Movie Review: Fantastic Beasts: The Crimes of Grindelwald

Alden Wiygul, Staff Writer

*Warning: Review contains spoilers*

The long-awaited part two of the new series of movies serving as a prequel to the beloved “Harry Potter” movies came out Nov 16. While not receiving a high score on Rotten Tomatoes, “Fantastic Beasts: The Crimes of Grindelwald” is not fundamentally a bad movie. It is just riddled with plot holes that are glaringly obvious to anyone that has read the Harry Potter books.

The Fantastic Beasts movies are a newer concept based on a protagonist that had only appeared in the “Harry Potter” universe as a man that wrote a textbook about beasts. His grandson is briefly mentioned having married a more prominent character, Luna Lovegood, but that is as far as Newt Scamander’s reach into the popular past series goes.  

This causes J.K Rowling and the other writers on Fantastic Beasts to pull a lot from characters directly linked with Harry Potter to keep the interest in these new movies as big as the last ones. Doing this, however, is what really causes all of the series main issues. The real strength is their newer characters and plotlines, the older characters often cause gaping plot holes and confusion.

One of the biggest confusions involving re-usage of the older characters is the reappearance of Voldemort’s snake, Nagini. In the “Harry Potter” series, she is nothing more than a snake that Voldemort keeps as a pet and uses for a Horcrux. “The Crimes of Grindelwald,” however, reveals that she used to be human. Not just any human, but a human firmly not on the dark wizard’s side. This makes no sense, and as of now, adds absolutely nothing to the plot.

In a sad example of J.K. Rowling not even caring about her own timeline, she wrote in Minerva McGonagall as a teacher already at Hogwarts.

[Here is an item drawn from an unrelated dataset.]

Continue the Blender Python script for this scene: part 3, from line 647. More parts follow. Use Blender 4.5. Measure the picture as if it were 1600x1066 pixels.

This obvious fan service may please some at first, until they realize that McGonagall was born 8 years after the events of the movie. Dumbledore is also always said to have been the Transfiguration professor before this movie when they made him the Defense Against the Dark Arts teacher to make room for the mishandled McGonagall cameo.

There were many other small plot holes, but the biggest of them all is the end plot twist with another new main character, Credence Barebone. Credence is revealed to be Albus Dumbledore’s brother by Grindelwald. J.K. Rowling herself has clarified that, unfortunately, he was not lying. Hopefully, this is just another thing that Rowling is willing to change because if it’s true, it does not make sense. Dumbledore’s father is imprisoned in 1890 and his mother was killed in 1899. That means the youngest that Credence could possibly be is 28 when it is very clear that in the first Fantastic Beasts he is around 18.

Despite all this, the graphics in “The Crimes of Grindelwald” were amazing, as they must be for a film with such a big budget and built-in following. The new magical creatures were stunning, and the plot lines were not overly bad despite Queenie’s confusing blunder into the dark side.

One of the main plot lines about the Lestranges, however illogical because of the two Lestranges already established in the future, was clever and made Leta an interesting character. The use of her memories to show Newt’s past at Hogwarts was good for both of their character development.

Grindelwald reflecting the horrible leaders involved in WWII, while showing the effects of the war made for chilling imagery that gave more depth and darkness to his character. They definitely succeeded in establishing him as a more dangerously real dark lord than Voldemort ever was.

If the movie series would stop trying to fanservice with the characters from “Harry Potter” and focus more on the newer characters, it would actually be very good. The old characters are fun to see, and it is exciting to get more development from them. It just turns the movie into a mess trying to cram all of them in there while attempting to keep all the facts straight. This difficulty is probably why J.K. Rowling has given up staying true to her own facts. Storylines around the actual protagonist Newt Scamander would make the series fresh and would take it out of its gigantic “Harry Potter” shadow.